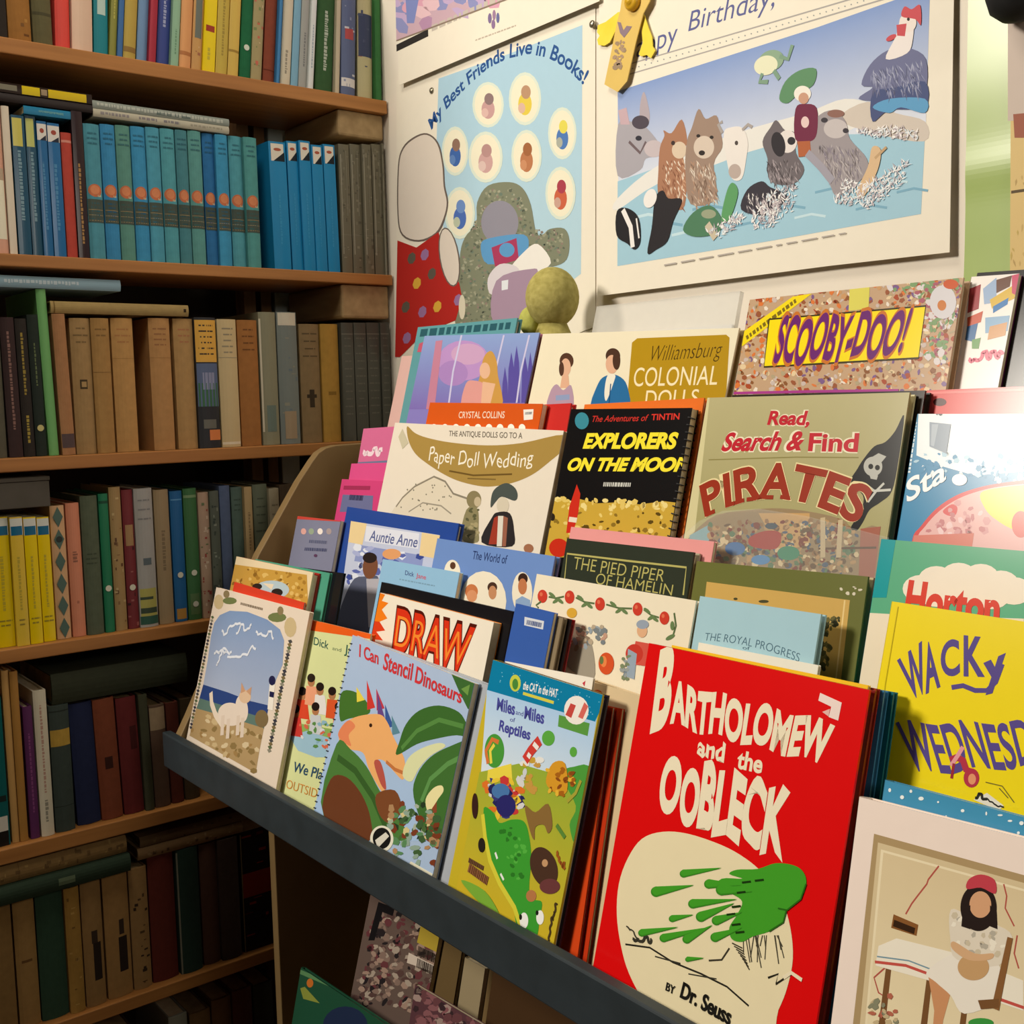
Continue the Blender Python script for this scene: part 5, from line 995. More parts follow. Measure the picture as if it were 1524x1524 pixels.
F = COVERS
RB = [  # name, label, tier, depth back, thickness, top corners, binding, colour, spine colour, print, extend
 ('picture_book', 'cream book with a white kitten and lighthouse in a blue arch', 1, 0, .006, (322, 874), (461, 911), 'soft', '#e4d4c2', None, 'kitten', 1),
 ('paperback_book', 'plain red book whose top edge peeks above the kitten book', 1, .0065, .003, (349, 866), (453, 897), 'soft', '#d2402a', None, None, 1),
 ('picture_book', 'yellow green book with orange border and playing children, beside the kitten book', 1, .0112, .0072, (457, 921), (552, 944), 'hard', '#d6dca0', '#e65f1e', 'children', 1),
 ('spiral_bound_book', 'spiral bound stencil book with an orange dinosaur among green leaves', 1, 0, .0072, (525, 945), (706, 1017), 'spiral', '#a9bfdc', None, 'dinosaur', 1),
 ('plastic_folder', 'grey backed clear plastic folder behind the orange dinosaur book', 1, .0092, .011, (568, 962), (728, 1020), 'hard', '#aeb4bc', None, None, 1),
 ('picture_book', 'tall narrow book with blue header and a green crocodile on yellow ground', 1, .001, .009, (734, 982), (897, 1034), 'hard', '#c9b32c', '#2c2438', 'reptiles', 1),
 ('paper_booklet', 'plain white booklet peeking out behind the crocodile book', 1, .0125, .0025, (752, 984), (883, 1009), 'soft', '#efe8dc', None, 'whitesheet', 1),
 ('paperback_book', 'bright orange red book, first behind the crocodile book', 1, .0165, .004, (842, 1038), (912, 1052), 'soft', '#d84a1c', None, None, 1),
 ('paperback_book', 'dark orange red book, second behind the crocodile book', 1, .0215, .004, (846, 1038), (926, 1053), 'soft', '#c83a18', None, None, 1),
 ('picture_book', 'cream book with brown edge between the orange red books and the tall red one', 1, .0268, .0085, (880, 1011), (966, 1040), 'hard', '#dcc59c', None, 'creamspine', 1),
 ('picture_book', 'large red book with cream hand lettering and a green splash', 1, .0, .0095, (966, 957), (1294, 1027), 'hard', '#df0f10', '#7c1c18', 'oobleck', 1),
 ('paperback_book', 'yellow book whose top edge shows behind the large red one', 1, .0105, .0035, (1000, 960), (1292, 1020), 'soft', '#ecc42c', None, None, 1),
 ('picture_book', 'dark red book behind the yellow edge, next to the large red one', 1, .015, .0055, (1030, 968), (1304, 1025), 'hard', '#98301f', '#98301f', None, 1),
 ('picture_book', 'steel blue book behind the dark red one, lower tier', 1, .0215, .0065, (1060, 980), (1316, 1028), 'hard', '#3a78a4', None, None, 1),
 ('picture_book', 'teal green book at the back of the stack behind the large red one', 1, .029, .006, (1080, 985), (1330, 1030), 'hard', '#1c6a78', None, None, 1),
 ('picture_book', 'pale pink book with a painted girl in red hat seated at a table', 1, .0, .014, (1279, 1186), (1524, 1248), 'hard', '#f4e2d6', None, 'portrait', 1.25),
 ('picture_book', 'blue book with white specks behind the painted girl', 1, .0155, .009, (1318, 1161), (1524, 1216), 'hard', '#4390b8', None, 'speckled', 1.25),
 ('paperback_book', 'blue book with small white label in the narrow gap beside the flowered cream book', 1, .0165, .005, (768, 898), (825, 912), 'soft', '#3a5fae', None, 'bluelabel', 1),
 ('paperback_book', 'narrow tan book just behind the blue one with small white label', 1, .0222, .006, (782, 906), (838, 920), 'hard', '#8a7a60', None, None, 1),
 ('paperback_book', 'black book with red edge behind the narrow tan one', 1, .029, .006, (796, 908), (850, 922), 'hard', '#1c1416', '#8a1c20', None, 1),
 ('picture_book', 'cream book with ornate gold panel behind the kitten book', 1, .0186, .0118, (352, 828), (466, 852), 'hard', '#e6d2ac', '#9c2c24', 'gilded', 1),
 ('picture_book', 'slim jade green book behind the gold panel one', 1, .0308, .0045, (380, 832), (491, 853), 'hard', '#4c9a80', None, None, 1),
 ('picture_book', 'black book behind the slim jade green one', 1, .0355, .0042, (400, 838), (511, 853), 'hard', '#17181c', None, None, 1),
 ('paperback_book', 'cream book with big red hand lettering and orange zigzag edge', 2, 0, .011, (566, 882), (735, 926), 'soft', '#efe6d4', '#e08020', 'lettering', 1),
 ('picture_book', 'black book rising behind the cream book with red lettering', 2, .0118, .011, (568, 866), (763, 910), 'hard', '#18171a', None, None, 1),
 ('paperback_book', 'small sky blue book above the black one, in front of the man in grey', 2, .0236, .006, (570, 832), (684, 852), 'soft', '#92bede', None, 'skyblue', 1),
 ('picture_book', 'cream book with red apple garland across the top', 2, .004, .009, (799, 854), (1036, 894), 'hard', '#efe4ca', None, 'fruit', 1),
 ('paperback_book', 'off-white book edge in front of the pale blue cover', 2, 0, .0035, (1040, 956), (1218, 990), 'soft', '#f0ead8', None, None, 1),
 ('picture_book', 'plain pale blue book with small arched title, in front of the olive one', 2, .0045, .008, (1042, 887), (1222, 914), 'hard', '#a7ccd8', None, 'progress', 1),
 ('picture_book', 'bright yellow book with purple hand lettering', 2, .0, .010, (1328, 895), (1524, 925), 'hard', '#f4dc1e', '#e4c818', 'wacky', 1.35),
 ('paperback_book', 'small grey violet book with red top near the rack end panel', 3, .002, .006, (443, 768), (507, 775), 'soft', '#80829a', None, 'greyviolet', 1),
 ('picture_book', 'royal blue book with a man in a grey coat', 3, .011, .009, (517, 754), (683, 779), 'hard', '#2a4a98', None, 'aunt', 1),
 ('picture_book', 'periwinkle blue book with faces in cream ovals', 3, .0, .009, (651, 801), (826, 828), 'hard', '#6f90cc', None, 'world', 1),
 ('picture_book', 'black green book with thin gold frame and gold lettering', 3, .0, .010, (844, 801), (1033, 822), 'hard', '#31372c', '#b0a890', 'piper', 1),
 ('paperback_book', 'pink book edge showing above the black green one', 3, .011, .005, (850, 784), (1063, 806), 'soft', '#e89c9a', None, None, 1),
 ('picture_book', 'olive green book with golden tan panel', 3, .0, .010, (1037, 835), (1292, 858), 'hard', '#6b6e38', '#c8b890', 'olive', 1),
 ('picture_book', 'green book with red lettering on a cream cloud', 3, .0, .011, (1312, 802), (1524, 820), 'hard', '#5cae86', '#0a9aa0', 'elephant', 1.35),
 ('picture_book', 'cream book with brown gold crescent banner and a soldier with bride', 4, .0, .007, (588, 629), (839, 641), 'soft', '#e6dccb', None, 'bridal', 1),
 ('paperback_book', 'orange book above the gold crescent banner one', 4, .0085, .008, (640, 599), (808, 601), 'soft', '#d2581c', None, 'crystal', 1),
 ('picture_book', 'cream book with red spine in the gap beside the black lunar book', 4, .019, .009, (790, 603), (850, 600), 'hard', '#c8302c', '#c8302c', None, 1),
 ('picture_book', 'pink book with pale script at the far end of the rack', 4, .0116, .004, (541, 638), (600, 632), 'soft', '#d06a94', None, 'pinkbits', 1),
 ('picture_book', 'rose pink book below the one with pale script', 4, .0076, .0022, (509, 713), (570, 716), 'soft', '#d0447c', None, 'pinklow', 1),
 ('paperback_book', 'magenta book between the two pink ones', 4, .0099, .0011, (523, 690), (600, 686), 'soft', '#d8508a', None, None, 1),
 ('spiral_bound_book', 'black spiral bound book with yellow lettering and a red rocket over yellow ground', 4, .0, .010, (850, 609), (1030, 607), 'spiral', '#141314', None, 'moon', 1),
 ('picture_book', 'orange book with black corner just behind the black lunar one', 4, .0125, .009, (870, 602), (1048, 592), 'hard', '#e0702a', None, None, 1),
 ('picture_book', 'shiny khaki book with red lettering and a black skull flag', 4, .001, .010, (1053, 592), (1354, 584), 'hard', '#aea674', '#d4cc9c', 'pirates', 1),
 ('picture_book', 'black edged book behind the khaki flag one', 4, .0125, .010, (1090, 588), (1377, 581), 'hard', '#2a211c', None, None, 1),
 ('picture_book', 'shiny blue and white book with a grey sticker', 4, .0, .010, (1366, 616), (1524, 616), 'hard', '#2f86b4', '#3c8cb4', 'furry', 1.35),
 ('picture_book', 'red book rising behind the shiny blue and white one', 4, .0235, .009, (1380, 581), (1524, 575), 'hard', '#d64a48', None, 'redtabs', 1.35),
 ('picture_book', 'purple storybook with a golden haired figure and violet spires', 5, .0, .008, (632, 500), (803, 495), 'hard', '#857cc0', '#c08098', 'princess', 1),
 ('picture_book', 'grey teal book behind the purple storybook', 5, .0095, .009, (622, 487), (770, 473), 'hard', '#5f9aa0', None, 'teal', 1),
 ('picture_book', 'wide cream book with gold panel and two painted figures in old dress', 5, .0, .010, (808, 497), (1100, 488), 'hard', '#e9e0c4', '#b8a87c', 'colonial', 1),
 ('picture_book', 'crowded cartoon book with purple lettering on a yellow panel', 5, .0, .012, (1116, 446), (1434, 413), 'hard', '#c0a080', None, 'cartoon', 1),
 ('comic_book', 'white comic book with coloured panels at the far edge of the top tier', 5, .0126, .006, (1446, 412), (1517, 407), 'soft', '#f0eae4', '#5c1c4c', 'panels', 1),
 ('picture_book', 'black book behind the white comic on the top tier', 5, .019, .008, (1455, 406), (1600, 396), 'hard', '#1a1618', None, None, 1),
 ('paperback_book', 'pale pink book below the purple storybook by the wall', 5, .019, .006, (598, 530), (650, 528), 'soft', '#d8b0a8', None, None, 1),
 ('comic_book', 'dark crowded comic book on the low shelf under the rack', 0, 0, .008, (553, 1323), (655, 1388), 'soft', '#6a5850', None, 'manga', 1),
 ('paperback_book', 'brown edged book next to the dark comic under the rack', 0, .009, .012, (640, 1385), (688, 1412), 'hard', '#6c5838', None, None, 1),
 ('paperback_book', 'cream book standing further along the low shelf under the rack', 0, .004, .008, (692, 1425), (722, 1440), 'soft', '#a09070', None, None, 1),
 ('paperback_book', 'wide brown book further along the low shelf, under the rail', 0, .012, .010, (735, 1440), (960, 1560), 'hard', '#4c3622', None, None, 1),
 ('picture_book', 'green book with dark blue disc, lowest under the rack end', -1, 0, .008, (448, 1440), (600, 1520), 'hard', '#23503a', None, 'greenlow', 1),
 ('comic_book', 'pink and black comic, lowest under the rack', -1, 0, .006, (618, 1465), (760, 1545), 'soft', '#5c3c42', None, 'lowpink', 1),
]
TITLES = {1: 'books face out on the lowest tier', 2: 'books face out on the second tier', 3: 'books face out on the middle tier', 4: 'books face out on the fourth tier', 5: 'books face out on the top tier', 0: 'books on the low shelf under the rack', -1: 'books on the low shelf under the rack'}
for nm, lb, k, d, T, TL, TR, kd, c, cs, art, ex in RB:
    rack_book(nm, lb, k, d, T, TL, TR, kd, c, cs, F[art] if art else None, TITLES[k], GLOSS, ex, spiral=('l', WIRE) if art == 'dinosaur' else ('r', WIRE) if art == 'moon' else None)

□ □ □

### WHAT TO WORK ON
Your task is to report how many lines of the material include the string "script". Give the number and no other words.

### FINAL ANSWER
3